What the task requires
Start at the line holding "Model this scene", stop at the line holding "PI = math.pi", and repeat those lines exactly, both ends included; skip the pictures.
·····
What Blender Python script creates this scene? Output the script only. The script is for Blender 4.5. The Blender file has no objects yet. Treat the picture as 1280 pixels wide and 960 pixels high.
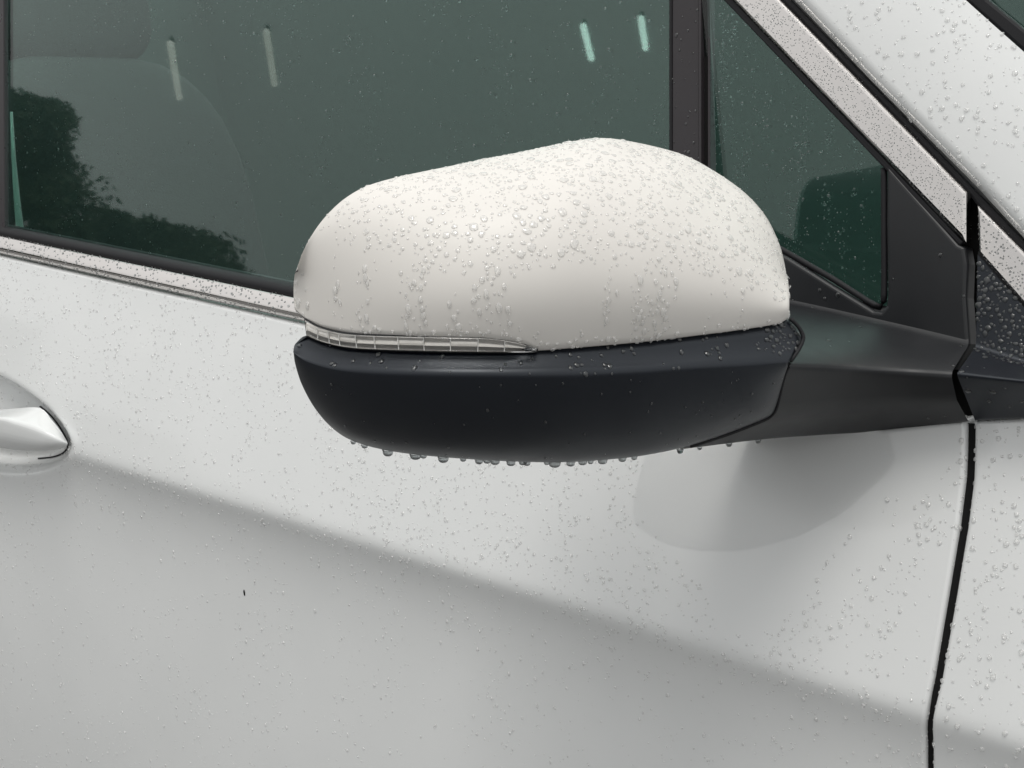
import bpy, bmesh, math, random
import numpy as np
from mathutils import Vector, noise

random.seed(7)
SC = bpy.context.scene
COL = SC.collection

# ------------------------------------------------------------------ camera
CAM = Vector((0.33, -0.79, 1.20))
YAW, PITCH, FPX = math.radians(40), math.radians(11.43), 1800.0
cd = bpy.data.cameras.new('camera')
cam = bpy.data.objects.new('camera', cd)
COL.objects.link(cam)
cd.sensor_width = 36.0
cd.lens = 36.0 * FPX / 1280.0
cd.clip_start, cd.clip_end = 0.02, 2000.0
cam.location = CAM
cam.rotation_euler = (math.radians(90) - PITCH, 0, YAW)
SC.camera = cam

# ------------------------------------------------------------------ overcast sky
SUN_EL, SUN_AZ = math.radians(70), math.radians(150)     # azimuth: clockwise from +Y
w = bpy.data.worlds.new('World'); SC.world = w; w.use_nodes = True
nt = w.node_tree; nt.nodes.clear()
out = nt.nodes.new('ShaderNodeOutputWorld'); bg = nt.nodes.new('ShaderNodeBackground')
sky = nt.nodes.new('ShaderNodeTexSky'); sky.sky_type = 'NISHITA'; sky.sun_disc = False
sky.sun_elevation = SUN_EL; sky.sun_rotation = SUN_AZ
sky.air_density = 1.0; sky.dust_density = 4.0; sky.ozone_density = 1.0
hs = nt.nodes.new('ShaderNodeHueSaturation'); hs.inputs['Saturation'].default_value = 0.12
nz = nt.nodes.new('ShaderNodeTexNoise'); nz.inputs['Scale'].default_value = 2.2; nz.inputs['Detail'].default_value = 4
tc = nt.nodes.new('ShaderNodeTexCoord')
cr = nt.nodes.new('ShaderNodeValToRGB')
cr.color_ramp.elements[0].position = 0.3; cr.color_ramp.elements[0].color = (7.6, 7.7, 7.7, 1)
cr.color_ramp.elements[1].position = 0.7; cr.color_ramp.elements[1].color = (9.6, 9.6, 9.5, 1)
mx = nt.nodes.new('ShaderNodeMix'); mx.data_type = 'RGBA'; mx.inputs[0].default_value = 0.85
nt.links.new(tc.outputs['Generated'], nz.inputs['Vector'])
nt.links.new(nz.outputs['Fac'], cr.inputs['Fac'])
nt.links.new(sky.outputs[0], hs.inputs['Color'])
nt.links.new(hs.outputs[0], mx.inputs[6]); nt.links.new(cr.outputs[0], mx.inputs[7])
# overcast sky: zenith three times as bright as the horizon
sx_ = nt.nodes.new('ShaderNodeSeparateXYZ'); mr_ = nt.nodes.new('ShaderNodeMapRange'); vm_ = nt.nodes.new('ShaderNodeVectorMath'); vm_.operation = 'SCALE'
mr_.inputs['From Min'].default_value = 0.0; mr_.inputs['From Max'].default_value = 1.0; mr_.inputs['To Min'].default_value = 0.65; mr_.inputs['To Max'].default_value = 1.12
nt.links.new(tc.outputs['Generated'], sx_.inputs[0]); nt.links.new(sx_.outputs['Z'], mr_.inputs['Value'])
nt.links.new(mx.outputs[2], vm_.inputs[0]); nt.links.new(mr_.outputs[0], vm_.inputs['Scale'])
nt.links.new(vm_.outputs[0], bg.inputs['Color'])
bg.inputs['Strength'].default_value = 0.115
nt.links.new(bg.outputs[0], out.inputs[0])

sd = bpy.data.lights.new('sun', 'SUN'); sd.energy = 1.1; sd.angle = math.radians(22); sd.color = (1.0, 0.97, 0.92)
sun = bpy.data.objects.new('sun', sd); COL.objects.link(sun)
sv = Vector((math.sin(SUN_AZ) * math.cos(SUN_EL), math.cos(SUN_AZ) * math.cos(SUN_EL), math.sin(SUN_EL)))
sun.rotation_euler = sv.to_track_quat('Z', 'Y').to_euler(); sun.location = (0, -3, 8)
vs = SC.view_settings
vs.view_transform = 'Standard'; vs.look = 'None'; vs.gamma = 1.0; vs.use_curve_mapping = False
vs.exposure = 0.16
SC.cycles.max_bounces = 14; SC.cycles.transmission_bounces = 10; SC.cycles.glossy_bounces = 6
SC.cycles.caustics_refractive = True; SC.cycles.caustics_reflective = True
SC.cycles.blur_glossy = 0.2
SC.cycles.use_denoising = True; SC.cycles.denoising_prefilter = 'ACCURATE'

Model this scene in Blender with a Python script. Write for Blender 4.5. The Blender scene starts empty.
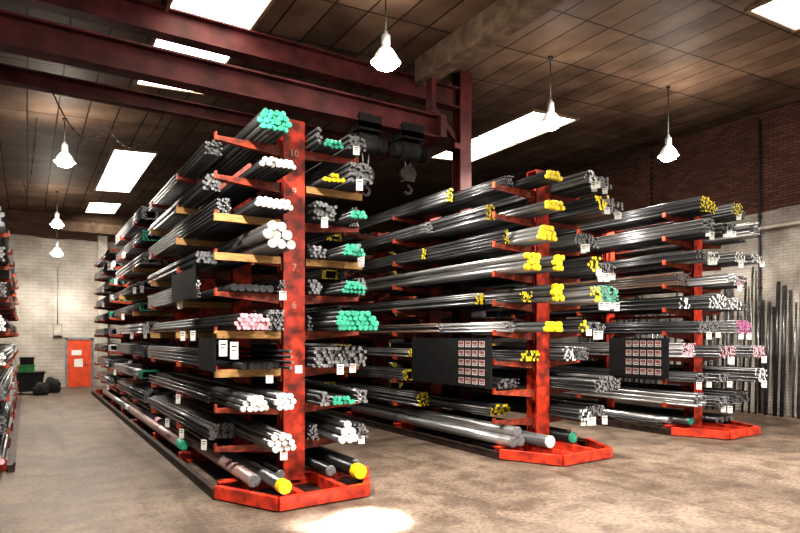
import bpy, bmesh, math, random
from mathutils import Vector, Matrix
random.seed(7)
R = random.random
SC = bpy.context.scene
COL = SC.collection
PI = math.pi

# ------------------------------------------------------------------ materials
def newmat(name):
    m = bpy.data.materials.new(name); m.use_nodes = True
    nt = m.node_tree
    return m, nt, nt.nodes['Principled BSDF'], nt.nodes, nt.links

def mat(name, col, rough=0.5, metal=0.0, var=0.25, scale=6.0, bump=0.0, dark=None, rnd=0.0, emit=0.0, stretch=None, spec=None):
    m, nt, b, N, L = newmat(name)
    tc = N.new('ShaderNodeTexCoord')
    nz = N.new('ShaderNodeTexNoise'); nz.inputs['Scale'].default_value = scale; nz.inputs['Detail'].default_value = 6
    if stretch:
        mp = N.new('ShaderNodeMapping'); mp.inputs['Scale'].default_value = stretch
        L.new(tc.outputs['Object'], mp.inputs[0]); L.new(mp.outputs[0], nz.inputs['Vector'])
    else:
        L.new(tc.outputs['Object'], nz.inputs['Vector'])
    cr = N.new('ShaderNodeValToRGB')
    d = dark or tuple(c*(1-var) for c in col)
    lt = tuple(min(1, c*(1+var*0.5)) for c in col)
    cr.color_ramp.elements[0].position = 0.36; cr.color_ramp.elements[1].position = 0.62
    cr.color_ramp.elements[0].color = (*d, 1); cr.color_ramp.elements[1].color = (*lt, 1)
    L.new(nz.outputs[0], cr.inputs[0])
    out = cr.outputs[0]
    if rnd:
        oi = N.new('ShaderNodeObjectInfo'); hs = N.new('ShaderNodeHueSaturation')
        mr = N.new('ShaderNodeMapRange'); mr.inputs['To Min'].default_value = 1-rnd; mr.inputs['To Max'].default_value = 1+rnd
        L.new(oi.outputs['Random'], mr.inputs[0]); L.new(mr.outputs[0], hs.inputs['Value']); L.new(out, hs.inputs['Color'])
        out = hs.outputs[0]
    L.new(out, b.inputs['Base Color'])
    b.inputs['Roughness'].default_value = rough; b.inputs['Metallic'].default_value = metal
    if spec is not None: b.inputs['Specular IOR Level'].default_value = spec
    if bump:
        bp = N.new('ShaderNodeBump'); bp.inputs['Strength'].default_value = bump; bp.inputs['Distance'].default_value = 0.02
        L.new(nz.outputs[0], bp.inputs['Height']); L.new(bp.outputs[0], b.inputs['Normal'])
    if emit:
        L.new(out, b.inputs['Emission Color']); b.inputs['Emission Strength'].default_value = emit
    return m

M = {}
ST=(1,0.1,1)
M['steel_dark'] = mat('dark oiled steel', (0.047,0.048,0.052), 0.30, 0.5, 0.5, 5, rnd=0.45, stretch=ST)
M['steel_mid']  = mat('mill finish steel', (0.14,0.14,0.145), 0.30, 0.65, 0.45, 5, rnd=0.4, stretch=ST)
M['steel_light']= mat('bright drawn steel', (0.40,0.40,0.41), 0.28, 0.75, 0.3, 5, rnd=0.2, stretch=ST)
M['steel_brown']= mat('rusty brown steel', (0.13,0.08,0.058), 0.5, 0.35, 0.5, 6, rnd=0.3, stretch=(1,0.15,1))
M['steel_rose'] = mat('pinkish primed steel', (0.34,0.235,0.22), 0.4, 0.35, 0.3, 5, rnd=0.1, stretch=ST)
M['white']  = mat('white end paint', (0.78,0.78,0.78), 0.5, 0, 0.18, 40, rnd=0.08)
M['yellow'] = mat('yellow end paint', (0.90,0.70,0.015), 0.45, 0, 0.22, 30, rnd=0.1)
M['green']  = mat('green end paint', (0.05,0.45,0.29), 0.45, 0, 0.35, 30, rnd=0.25)
M['pink']   = mat('pink end paint', (0.82,0.44,0.51), 0.5, 0, 0.25, 30, rnd=0.15)
M['magenta']= mat('magenta end paint', (0.70,0.10,0.38), 0.5, 0, 0.25, 30)
M['mauve']  = mat('mauve end paint', (0.42,0.22,0.55), 0.5, 0, 0.25, 30)
M['endgrey']= mat('sawn steel end', (0.24,0.24,0.25), 0.45, 0.3, 0.45, 30, rnd=0.2)
M['red']    = mat('red rack paint', (0.50,0.042,0.016), 0.45, 0.0, 0.55, 6, 0.15, dark=(0.13,0.017,0.011))
M['redarm'] = mat('rusty red arm paint', (0.34,0.050,0.018), 0.5, 0.0, 0.5, 7, 0.2, dark=(0.11,0.022,0.013), rnd=0.3)
M['redbright']= mat('bright red guard paint', (0.66,0.052,0.020), 0.38, 0.0, 0.4, 6, 0.1, dark=(0.30,0.028,0.017))
M['kerb']   = mat('grimy dark steel kerb', (0.045,0.028,0.024), 0.6, 0.1, 0.5, 5, 0.1, spec=.3)
M['maroon'] = mat('maroon beam paint', (0.072,0.017,0.017), 0.6, 0.0, 0.45, 2.5, 0.05, spec=.2)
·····
Task response
Model this scene in Blender with a Python script. Write for Blender 4.5. The Blender scene starts empty.
import bpy, bmesh, math, random
from mathutils import Vector, Matrix
random.seed(7)
R = random.random
SC = bpy.context.scene
COL = SC.collection
PI = math.pi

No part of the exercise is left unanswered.